Quien llegue hasta ella podrá comprobar que la que fue alcaldesa de España tiene una larga lista de culpables a quienes imputar su desgracia. Y en esa lista no está su propio nombre. Ha gestionado durante 24 años un ayuntamiento con 800 millones de presupuesto en cada ejercicio y se ve arrastrada por el lodo de telediarios y páginas de periódicos porque el Supremo le ha abierto una investigación sobre si hay delito en que donara 1.000 euros para la campaña electoral de su partido. Sin que conste que le fueran devueltos en billetes de 500 procedentes de supuestas comisiones ilegales por contrados municipales, provinciales o autonómicos.

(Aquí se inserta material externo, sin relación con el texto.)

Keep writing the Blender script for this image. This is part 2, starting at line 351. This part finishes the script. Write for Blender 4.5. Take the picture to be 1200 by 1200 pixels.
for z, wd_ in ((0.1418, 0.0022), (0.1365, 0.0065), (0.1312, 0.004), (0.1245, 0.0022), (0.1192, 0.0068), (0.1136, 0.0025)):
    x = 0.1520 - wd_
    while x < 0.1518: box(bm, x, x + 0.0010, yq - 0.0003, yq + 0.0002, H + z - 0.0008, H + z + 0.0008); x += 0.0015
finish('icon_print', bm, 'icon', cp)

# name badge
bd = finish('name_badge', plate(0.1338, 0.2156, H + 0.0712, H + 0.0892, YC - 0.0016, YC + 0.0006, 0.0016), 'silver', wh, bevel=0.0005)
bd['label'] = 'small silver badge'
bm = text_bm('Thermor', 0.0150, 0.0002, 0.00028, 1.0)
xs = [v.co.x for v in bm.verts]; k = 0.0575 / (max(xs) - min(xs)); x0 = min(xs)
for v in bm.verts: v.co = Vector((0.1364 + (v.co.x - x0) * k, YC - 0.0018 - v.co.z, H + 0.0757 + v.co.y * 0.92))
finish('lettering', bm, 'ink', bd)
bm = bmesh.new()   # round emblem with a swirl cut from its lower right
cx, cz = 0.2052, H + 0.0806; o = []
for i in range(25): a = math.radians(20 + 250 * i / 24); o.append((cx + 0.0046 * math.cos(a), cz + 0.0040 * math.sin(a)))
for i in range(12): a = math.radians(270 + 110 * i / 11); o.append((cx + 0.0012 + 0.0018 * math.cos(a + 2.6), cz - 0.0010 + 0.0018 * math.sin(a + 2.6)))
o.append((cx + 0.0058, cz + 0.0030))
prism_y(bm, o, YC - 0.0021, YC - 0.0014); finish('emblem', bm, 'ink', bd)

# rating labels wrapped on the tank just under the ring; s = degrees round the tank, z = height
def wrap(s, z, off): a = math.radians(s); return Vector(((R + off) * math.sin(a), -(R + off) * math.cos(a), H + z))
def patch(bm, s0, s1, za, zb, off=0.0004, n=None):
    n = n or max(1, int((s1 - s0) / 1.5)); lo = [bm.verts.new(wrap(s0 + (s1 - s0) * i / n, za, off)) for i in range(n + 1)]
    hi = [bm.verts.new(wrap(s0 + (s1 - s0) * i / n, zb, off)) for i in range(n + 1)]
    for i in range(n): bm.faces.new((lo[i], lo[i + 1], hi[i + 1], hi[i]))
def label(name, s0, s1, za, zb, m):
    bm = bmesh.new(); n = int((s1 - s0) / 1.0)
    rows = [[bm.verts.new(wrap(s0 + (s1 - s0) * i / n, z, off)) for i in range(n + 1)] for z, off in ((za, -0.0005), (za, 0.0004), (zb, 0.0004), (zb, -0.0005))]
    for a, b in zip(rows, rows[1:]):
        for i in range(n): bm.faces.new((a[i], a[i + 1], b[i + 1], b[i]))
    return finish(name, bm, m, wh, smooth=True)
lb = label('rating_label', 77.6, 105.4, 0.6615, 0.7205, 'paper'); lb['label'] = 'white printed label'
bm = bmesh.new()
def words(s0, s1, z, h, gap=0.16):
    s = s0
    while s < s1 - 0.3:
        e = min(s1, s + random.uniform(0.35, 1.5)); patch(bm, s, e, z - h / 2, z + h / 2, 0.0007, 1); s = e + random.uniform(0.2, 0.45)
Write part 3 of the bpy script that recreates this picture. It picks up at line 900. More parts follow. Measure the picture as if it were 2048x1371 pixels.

Pudo ser ministra, pudo ser presidenta de la Generalitat, pero quiso ser solo alcaldesa y ejercer el poder interno que le daba su apoyo popular. No supo irse a tiempo, ni dejar un equipo, ni arropar a los suyos cuando estalló el caso Nóos («yo no he firmado nada») o cuando saltó el supuesto blanqueo de capitales en el ayuntamiento que ella presidía («yo no sabía nada»). Ahora está sola en Valencia y estará aún más sola en Madrid. Sin equipo y sin partido no aguantará mucho. Quienes la adularon tanto hoy quieren verla abatida al percibir su debilidad. Y saben que tienen la batalla ganada aunque haya decidido apropiarse por el momento de un escaño que le dieron las Corts Valencianes, el primero que no ganó por elección directa.